The duties were suspended in March after the EU and the US agreed to lift them for four months as they negotiated a solution.

In recent months, officials on both sides have agreed that the duties were something they could ill afford as they look to co-operate in dealing with a threat posed by China’s nascent commercial aircraft industry.

Concerns are growing that state-sponsored Commercial Aircraft of China, or Comac, is on track to become a legitimate rival in the commercial aircraft industry by the end of the decade.

US trade representative Katherine Tai last month said she was optimistic about reaching a deal with Brussels and that the two sides needed to look at "the bigger question" of China's ambitions to become a global player in the commercial aircraft industry.

“Today’s announcement resolves a long-standing irritant in the US-EU relationship,” Mr Tai said, following news the trade dispute had ended.

“Instead of fighting with one of our closest allies, we are finally coming together against a common threat.”

On Monday, US Chamber of Commerce senior vice president Marjorie Chorlins said there was “no question that the rise of China's aircraft industry was on everybody's proverbial radar”, noting what she described as China's "heavy subsidisation" of industry.

She said settling the dispute would provide "a tremendous boost of goodwill" for broader US-European ties.

Companies in Europe and the US have long campaigned for a solution to the aviation trade dispute between Boeing and Airbus, which has dragged on since 2004.

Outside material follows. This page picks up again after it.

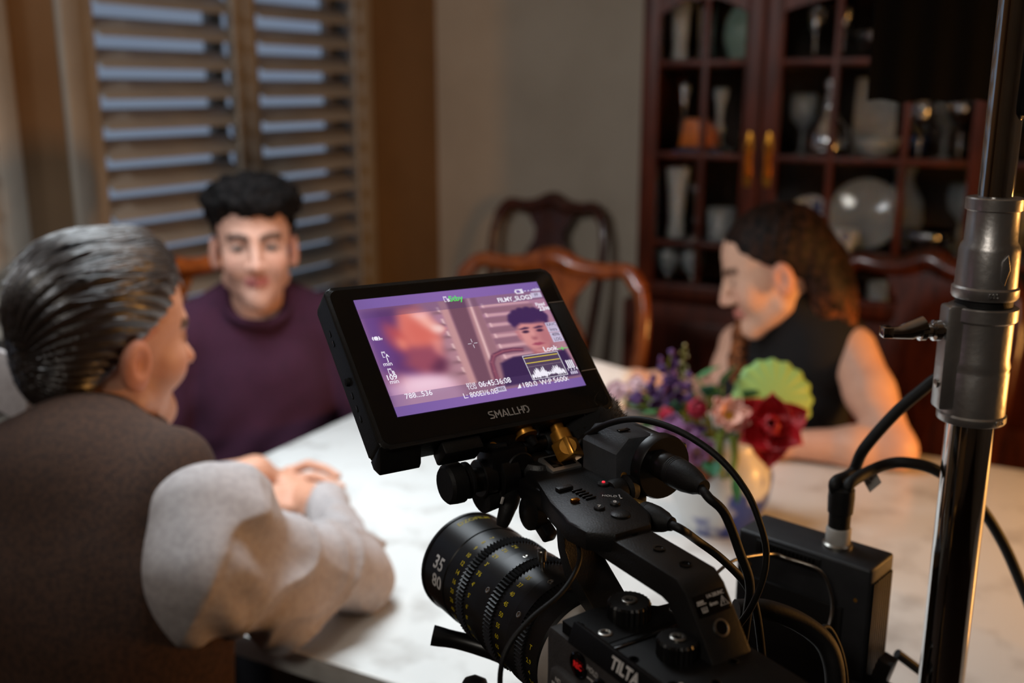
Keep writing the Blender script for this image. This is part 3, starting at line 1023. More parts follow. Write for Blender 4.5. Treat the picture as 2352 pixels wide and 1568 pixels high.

Joe Biden meets EU leaders in Brussels

Joe Biden meets EU leaders in Brussels

The disagreement arose when the US withdrew from a 1992 aircraft subsidy pact and took the EU to the World Trade Organisation, claiming Airbus had managed to equal Boeing's share of the jet market thanks in part to subsidised government loans.

The dispute was escalated in 2019 when the WTO authorised the US, then under the Trump administration, to level annual tariffs against $7.5bn of EU exports over government support for Airbus, while the bloc won permission to hit back with levies on $4bn worth of US goods.

The two sides have adopted a more conciliatory stance on the dispute since Mr Biden took over from Donald Trump at the start of this year.